The adjacent Indonesian and Melanesian archipelagos are home to incredibly diverse cultures bound together by geographic location. Stretching from Malaysia to northeastern Australia, the archipelagos consist of at least 20,000 islands, most uninhabited, an ever-changing number due to shifting tectonic plates, volcanic activity, and ocean levels.
The islands of Indonesia are a subtle blending of every culture that ever invaded them – Melanesian, Austronesian, Indian, Chinese, Arab, Portuguese, Dutch, and English. Indonesia is home to over one hundred ethnic groups who speak at least 300 distinct languages, and has the world’s largest Muslim population.
Melanesia, with its volcanic and coral islands and atolls, has a landmass of 371,803 square miles – nearly four times the size of Michigan – but stretching for 3,500 miles from the Maluku (Spice) Islands to Fiji. Of Melanesian (African) and Austronesian (Taiwanese) ancestry, the peoples of Melanesia have diverse regional cultures, based in Animism, but developed in isolation, and in the 20th century mostly supplanted by Christianity.

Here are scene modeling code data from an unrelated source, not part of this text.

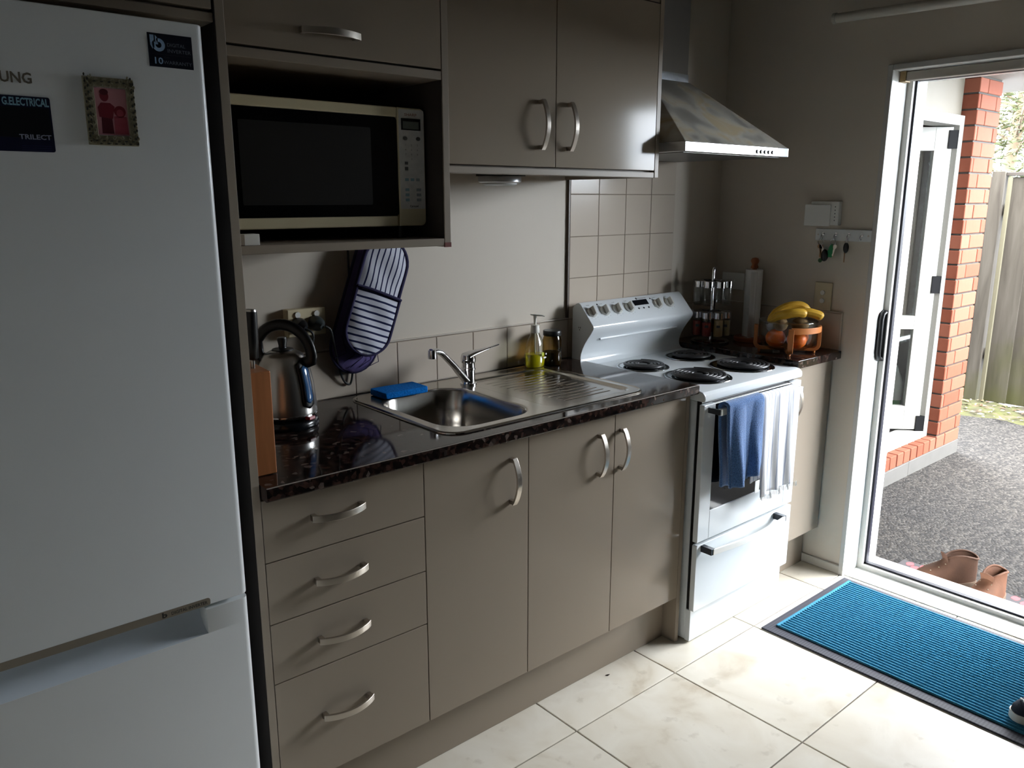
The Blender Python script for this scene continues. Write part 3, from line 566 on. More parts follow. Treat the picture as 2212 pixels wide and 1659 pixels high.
# oven door with window
od = MB(); Z0, Z1 = 0.3745, 0.8405
for a, b_, z0, z1 in ((SX0, 1.669, Z0, Z1), (2.1200, SX1, Z0, Z1), (1.669, 2.1200, Z0, 0.474)): od.box(a, b_, SY, -.601, z0, z1)
odo = od.build('oven_door', ENAMEL, st, fix=False, bevel=.002)
B('oven_window', mat('black_oven_glass', S(10, 10, 12), rough=.05, spec=.35), odo, 1.6695, 2.1195, SY+.0035, -.603, 0.4745, 0.8385, bevel=0)
B('window_trim', TRIMW, odo, 1.669, 2.1200, SY+.0005, SY+.004, 0.8365, 0.8405, bevel=.0008)
hm_ = MB(); hm_.box(1.632, 2.116, SY-.047, SY-.036, .812, .834); hm_.m = 1
for x0, x1 in ((1.628, 1.636), (2.112, 2.120)): hm_.box(x0, x1, SY-.046, SY+.004, .814, .832)
hm_.build('handle', [TRIMW, MATS['charcoal_handle_cap']], odo, fix=False, bevel=.0015)
# hob
hob = MB().prism([(-.04, .845), (-.04, .884), (-.595, .884), (-.610, .881), (-.620, .872), (-.622, .862), (-.620, .850), (-.612, .850), (-.60, .850)], 'x', SX0-.002, SX1+.002).build('hob', ENAMEL, st, bevel=.005, seg=3)
B('vent', mat('grey_vent', S(150, 152, 154), rough=.5), hob, 2.150, 2.158, -.52, -.34, .884, .8846, bevel=0)
COIL = mat('black_coil', S(46, 46, 48), rough=.32); DRIP = mat('black_enamel_dish', S(12, 12, 14), rough=.12); RING = mat('chrome_ring', S(200, 205, 210), rough=.12, metal=1)
for (bx, by, R) in ((1.762, -.235, .083), (2.045, -.230, .083), (1.778, -.465, .103), (2.045, -.460, .103)):
    e = MB().lathe([(R+.008, .884), (R+.010, .8865), (R+.004, .8885), (R-.004, .886), (R*.6, .8845), (.015, .8842)], (bx, by, 0), 48).build('element_dish', DRIP, st, smooth=40)
    MB().lathe([(R+.0095, .8842), (R+.012, .8855), (R+.011, .887), (R+.0085, .8872)], (bx, by, 0), 48).build('ring', RING, e, smooth=50)
    pts = []; turns = 4 if R < .09 else 5; n_ = turns*30
    for k in range(n_+1):
        a = 2*math.pi*k/30+.8; rr = .022+(R-.008-.022)*k/n_; pts.append((bx+rr*math.cos(a), by+rr*math.sin(a), .8945))
    MB().tube(pts, .0058, 8, a=.75, b=1.0, up=(0, 0, 1)).build('coil', COIL, e, smooth=60)
    MB().cyl((bx, by, .888), (bx, by, .8955), .016, n=20).build('coil_cap', COIL, e)
# backguard
prof = [(-.024, .884), (-.024, 1.088), (-.030, 1.098), (-.042, 1.106), (-.052, 1.110), (-.062, 1.107), (-.128, 1.036), (-.131, 1.030), (-.130, 1.022), (-.118, 1.004), (-.104, .986), (-.090, .966), (-.079, .946), (-.071, .926), (-.0685, .910), (-.071, .897), (-.078, .888), (-.090, .884)]
bg = MB().prism(prof, 'x', SX0+.002, SX1).build('backguard', ENAMEL, st, smooth=35, bevel=.003)
sd = Vector((0, -.066, -.071)).normalized(); nn = Vector((0, -.071, .066)).normalized(); X_ = Vector((1, 0, 0))
def onp(x, s): return Vector((x, -.062, 1.107))+sd*s     # point on the control panel, s metres down the slope
def pbox(x0, x1, s0, s1, h, par, name, m, bev=.0006):
    c = (onp(x0, s0)+onp(x1, s1))/2+nn*(h/2); R = Matrix((X_, sd, nn)).transposed()
    return MB().obox(c, x1-x0, s1-s0, h, R).build(name, m, par, bevel=bev)
KNOB = mat('grey_white_knob', S(206, 206, 200), rough=.35)
for x in (1.642, 1.709, 1.776, 1.843, 2.008, 2.077):
    c = onp(x, .043); mb = MB(); ring = []
    R = Matrix((X_, sd, nn)).transposed()
    def K(px, py, h): return c+R @ Vector((px, py, h))
    sk = [[K(rr*math.cos(2*math.pi*j/28), rr*math.sin(2*math.pi*j/28), h) for j in range(28)] for rr, h in ((.021, 0), (.020, .006), (.019, .008))]
    mb.rings(sk)
    tilt = .16
    rot = Matrix.Rotation(tilt, 3, 'Z')
    blade = [Vector((-.006, -.019, .008)), Vector((.006, -.019, .008)), Vector((.007, .019, .008)), Vector((-.007, .019, .008)), Vector((-.003, -.017, .022)), Vector((.003, -.017, .022)), Vector((.0035, .016, .022)), Vector((-.0035, .016, .022))]
    mb.add([c+R @ (rot @ v) for v in blade], FB)
    mb.build('knob', KNOB, bg, fix=False, bevel=.0012)
pbox(1.880, 1.962, .012, .036, .0012, bg, 'clock_display', mat('black_display', S(16, 18, 24), rough=.08))
for x in (1.893, 1.921, 1.950): MB().cyl(onp(x, .050), onp(x, .050)+nn*.0015, .0036, n=12).build('button', mat('dark_mark', S(52, 54, 56), rough=.5), bg)
MARK = MATS['dark_mark']
lettering('Westinghouse', MARK, bg, onp(1.916, .0075), X_, -sd, .0085, width=.048)
MB().lathe([(.0045, 0), (.0045, .0006)], (0, 0, 0), 14).build('emblem', MARK, bg, world=False)  # moved below
em = [c for c in bg.children if c.name.startswith('emblem')][0]; em.matrix_local = Matrix.Translation(frame(st).inverted() @ (onp(1.909, .0050))) @ Matrix((X_, sd, nn)).transposed().to_4x4()
for x, s in ((1.690, .010), (1.985, .012)): MB().cyl(onp(x, s), onp(x, s)+nn*.0008, .0032, n=12).build('indicator', BLACKP, bg)
for x in (1.642, 1.709, 1.776, 1.843, 2.008, 2.077):
    for k in range(7):
        a = math.radians(200+k*36); p = onp(x, .043)+X_*(.0265*math.cos(a))+sd*(-.0265*math.sin(a)); MB().cyl(p, p+nn*.0004, .0009, n=6).build('tick_mark', MARK, bg, smooth=0)
    lettering('oven' if x > 1.9 else 'hob', MARK, bg, onp(x-.008, .011), X_, -sd, .005, width=.014)
for x0, x1, zz in ((1.672, 2.118, .9795),):
    B('towel_slot', ENAMEL, bg, x0, x1, -.1075, -.0985, zz-.005, zz+.0035, bevel=.003)
for k, (yy, zz) in enumerate(((-.058, 1.022), (-.066, 1.022), (-.062, 1.014))): MB().box(SX0+.0014, SX0+.0022, yy-.0012, yy+.0012, zz-.0025, zz+.0025).build('socket_slot', BLACKP, bg)
# ================================================================== TOWELS on the oven handle
def cloth(name, m, par, x0, x1, zf, zb, yb=SY-.0415, folds=3, amp=.010, narrow=(0, 0), seed=1, th=.006, nu=40, nv=70, slant=0.0, ztop=.8405):
    rr = random.Random(seed); ph = [rr.uniform(0, 6.28) for _ in range(6)]
    Lf = ztop-zf; Lb = ztop-zb; Lt = .030; T = Lf+Lb+Lt
    def f(u, v):
        d = v*T; xx = x0+(x1-x0)*u
        if d < Lb: z = zb+d; y = yb+.020; k = (Lb-d)/Lb
        elif d < Lb+Lt: q = (d-Lb)/Lt*math.pi; y = yb+.015*math.cos(q)+.002; z = ztop+.008*math.sin(q); k = 0
        else: z = ztop-(d-Lb-Lt); y = yb-.014; k = (d-Lb-Lt)/Lf
        front = d > Lb+Lt
        fold = math.sin(u*folds*2*math.pi+ph[0]+.8*k)*amp*(.35+.65*k)+math.sin(u*folds*4.3*math.pi+ph[1]-k)*amp*.35*k
        x = xx+(narrow[0]*(1-u)-narrow[1]*u)*k+.004*math.sin(7*k+ph[2])*k
        y2 = y+(fold-amp*.9*k if front else min(0.012, -fold*.2))
        if front: y2 = min(y2, yb-.013)
        z2 = z-(slant*u*k if front else 0)+.004*math.sin(u*9+ph[3])*k
        return (x, y2, z2)
    return MB().grid(f, nu, nv).build(name, m, par, smooth=180, solid=th, fix=False)
BLUE = mat('blue_terry_towel', S(72, 108, 158), rough=1.0, spec=.1, sheen=.4, vary=.45, vscale=330, bump=1.0, bscale=350)
bt = thing('blue_towel', 'blue terry towel folded over the oven door handle', 'towel', (1.75, SY-.05, .84))
cloth('cloth', BLUE, bt, 1.655, 1.848, .560, .555, folds=1.7, amp=.013, narrow=(.030, .012), seed=4, slant=-.030, th=.010)
MB().box(1.788, 1.812, SY-.088, SY-.0865, .530, .572).build('care_label', mat('white_care_label', S(232, 232, 230), rough=.7), bt)
TEA = stripes('white_tea_towel', 0, .0215, .0045, S(176, 182, 200), S(236, 236, 238), wob=.006)
tt = thing('tea_towel', 'white fringed tea towel with faint grey stripes hanging beside the blue towel', 'towel', (1.95, SY-.05, .84))
cloth('cloth', TEA, tt, 1.852, 2.070, .492, .53, folds=2.6, amp=.007, narrow=(.006, .0), seed=9, th=.003, slant=-.01)
frg = MB(); rf = random.Random(2)
for k in range(70):
    x = 1.860+.205*k/69; yy = SY-.046-.024+.010*math.sin(k*.35); z0 = .496+.010*(k/69); frg.tube([(x, yy, z0), (x+rf.uniform(-.002, .002), yy-.001, z0-.016)], .0008, 4)
frg.build('fringe', mat('white_fringe', S(232, 232, 230), rough=.9), tt, fix=False)['kind'] = 'stuff'
# ================================================================== SINK
sk = thing('sink', 'stainless inset sink with one bowl and ribbed draining board', 'sink', (1.05, -.29, .905))
def filled(loops, z, m):
    bm = bmesh.new()
    for L in loops:
        vs = [bm.verts.new((p[0], p[1], z)) for p in L]
        for k in range(len(vs)): bm.edges.new((vs[k], vs[(k+1) % len(vs)]))
    bmesh.ops.triangle_fill(bm, use_beauty=True, edges=bm.edges[:]); bm.verts.index_update()
    return m.add([tuple(v.co) for v in bm.verts], [tuple(v.index for v in f.verts) for f in bm.faces])
def ring_of(x0, x1, y0, y1, r, z, n=8): return [(p[0], p[1], z) for p in rrect(x0, x1, y0, y1, r, n)]
ox0, ox1, oy0, oy1 = 0.668, 1.424, -.549, -.036
bx0, bx1, by0, by1 = 0.706, 1.002, -.512, -.118
qx0, qx1, qy0, qy1 = 1.052, 1.392, -.512, -.092
def off(L, d): return (L[0]-d, L[1]+d, L[2]-d, L[3]+d)
O_, Bw, Q_ = (ox0, ox1, oy0, oy1), (bx0, bx1, by0, by1), (qx0, qx1, qy0, qy1)
m = MB(); rad = [.035, .06, .075, .06]
zr = .9095
filled([rrect(*off(O_, -.010), .05, 8), rrect(*off(Bw, .004), .088, 8), rrect(*off(Q_, .004), .05, 8)], zr, m)
m.rings([ring_of(*off(O_, -.010), .05, zr), ring_of(*off(O_, -.005), .055, zr+.0012), ring_of(*off(O_, -.0005), .0595, zr-.0012), ring_of(*O_, .06, .9058)], False, False)
m.build('rim', STEELF, sk, smooth=8)
m = MB(); m.rings([ring_of(*off(Bw, .004), .088, zr), ring_of(*off(Bw, .001), .086, zr-.0015), ring_of(*off(Bw, -.003), .084, zr-.008), ring_of(*off(Bw, -.010), .08, .80), ring_of(*off(Bw, -.016), .076, .762), ring_of(*off(Bw, -.030), .064, .749), ring_of(*off(Bw, -.046), .055, .7455), ring_of(*off(Bw, -.060), .05, .745), ring_of(*off(Bw, -.066), .048, .745)], False, True)
m.build('bowl', STEELF, sk, smooth=50)
m = MB(); m.rings([ring_of(*off(Q_, .004), .05, zr), ring_of(*off(Q_, .0), .046, zr-.001), ring_of(*off(Q_, -.006), .042, zr-.0055), ring_of(*off(Q_, -.010), .040, zr-.0065), ring_of(*off(Q_, -.013), .040, zr-.0066), ring_of(*off(Q_, -.016), .038, zr-.0066)], False, True)
m.build('drainer', STEELF, sk, smooth=20)
for k in range(12):
    y = -.145-.0285*k; xa = 1.098+.004*k; xb = 1.350
    MB().tube([(xa, y, zr-.0094), (xa+.012, y, zr-.0090), (xb-.012, y, zr-.0090), (xb, y, zr-.0094)], [.004, .0078, .0078, .004], 16, a=.5, up=(0, 0, 1)).build('rib', STEELF, sk, smooth=60)
dcx, dcy = .842, -.335
MB().lathe([(.044, .7452), (.044, .7475), (.036, .7485), (.030, .7465), (.0001, .7462)], (dcx, dcy, 0), 30).build('drain', CHROME, sk, smooth=40)
for k in range(4):
    dx = (0, .011, .026, .037)[k]; B('overflow_slot', BLACKP, sk, bx1-.0085, bx1-.0045, -.405-dx-.005, -.405-dx, .842, .872, bevel=.001)
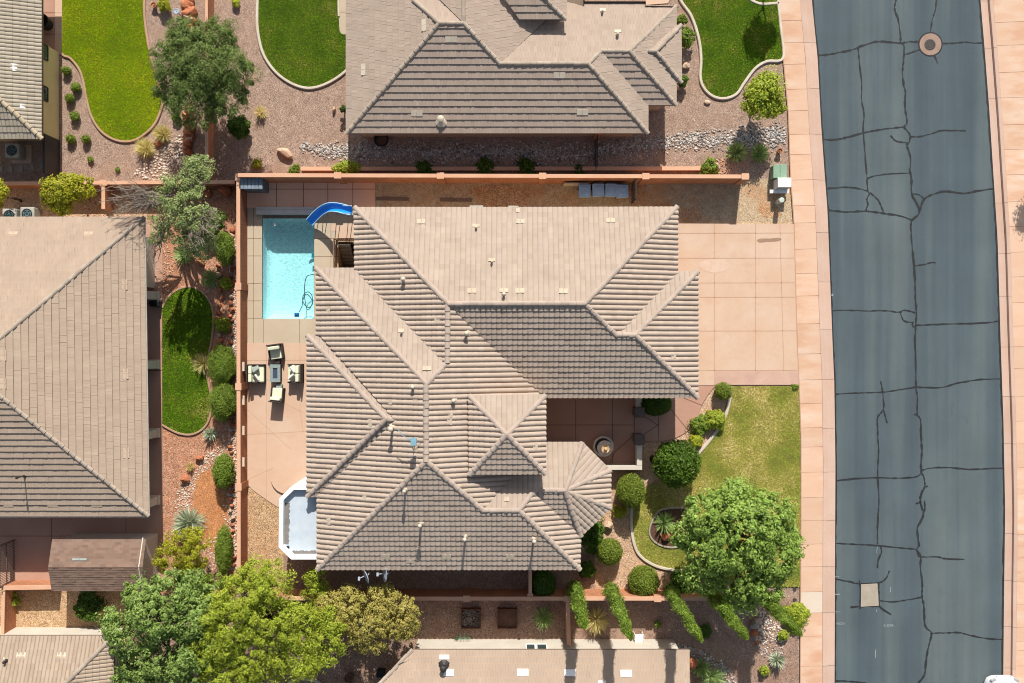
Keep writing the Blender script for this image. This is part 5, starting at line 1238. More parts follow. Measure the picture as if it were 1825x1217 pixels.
# ------------------------------------------------------------------ bins, utility boxes, mail
M_bin = plain('bin_plastic', C(158,176,194,.8), C(144,162,182,.8), 3, 20, rough=.5); M_binlid = plain('bin_lid', C(150,178,206,.85), C(136,164,192,.85), 2.2, 12, rough=.5, fvar=.15)
BL = ['blue-grey wheeled bin farthest from the metal gate','blue-grey wheeled bin second from the left of the four by the north wall','blue-grey wheeled bin second from the metal gate','blue-grey wheeled bin right beside the metal gate']
def make_bin():
    r = thing('wheelie_bin', BL[0], 'bin', (0,0,0), 'bins by the side gate', 0, False)
    mb = MB(); mb.box((0,0,.5), (.5,.54,.9), taper=1.2); part(mb, 'bin_body', M_bin, r, bevel=.02)
    mb = MB(); mb.box((0,-.03,1.0), (.635,.68,.06), taper=.96); mb.box((0,-.03,1.04), (.4,.46,.03), taper=.85); part(mb, 'lid', M_binlid, r, bevel=.015)
    mb = MB(); mb.tube([(-.22,.34,.98),(.22,.34,.98)], .018, 6); part(mb, 'handle', M_bin, r)
    for s in (-1,1): mb = MB(); mb.tube([(s*.24,.24,.12),(s*.3,.24,.12)], .12, 12); part(mb, 'wheel', M_black, r)
    return r
bn = make_bin()
for i, (x, y, a) in enumerate(((1042,338.5,0),(1066.5,337.5,.03),(1089.5,337.5,-.02),(1109.5,339.5,.04))):
    o = bn if i == 0 else copy_tree(bn); p = P(x,y,1.03); o.location = (p.x,p.y,.004); o.rotation_euler.z = a; o['label'] = BL[i]
mb = MB(); a, b = P(1005,325.5,.9), P(1050,325.5,.9); mb.box(((a.x+b.x)/2, a.y-.02, .45), (b.x-a.x,.05,.9)); tag(mb.build('leaning_board', M_vent, origin=(a.x,a.y,0)), 'pale board leaning on the north wall behind the bins', 'board')
for x0,y0,x1,lab in ((671,354,729,'long weathered board lying in the gravel strip north of the central house'),(784,356,841,'short weathered board lying end to end with the longer one')):
    mb = MB(); a, b = P(x0,y0), P(x1,y0+1); mb.box(((a.x+b.x)/2,(a.y+b.y)/2,.03), (b.x-a.x,.17,.05), R(-1)); tag(mb.build('timber_board', M_rust, origin=P((x0+x1)/2,y0)), lab, 'board')
ub = thing('utility_box', 'square pale green electrical box by the upper sidewalk', 'utility box', P(1388,307)); M_gbox = plain('pale_green_paint', C(164,196,166), C(150,184,154), 2, 18, rough=.5)
a, b = P(1378,293,.78), P(1402.5,317,.78); c = (a+b)/2; mb = MB(); mb.box((c.x,c.y,.37), (b.x-a.x-.05,a.y-b.y-.05,.72)); part(mb, 'box_body', M_gbox, ub, bevel=.02)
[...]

The core of this exotic, and in some ways astonishing collection was formed by the museum’s founder, Willard C. Wichers. From 1941 to 1973, Wichers directed the Holland, Michigan branch of the Netherlands Information Bureau, a war- and post-wartime propaganda agency of the Dutch Government. Through his governmental connections, and subsequent private donors, the Holland Museum is able to present this exhibit from the archipelagos of Indonesia and Melanesia.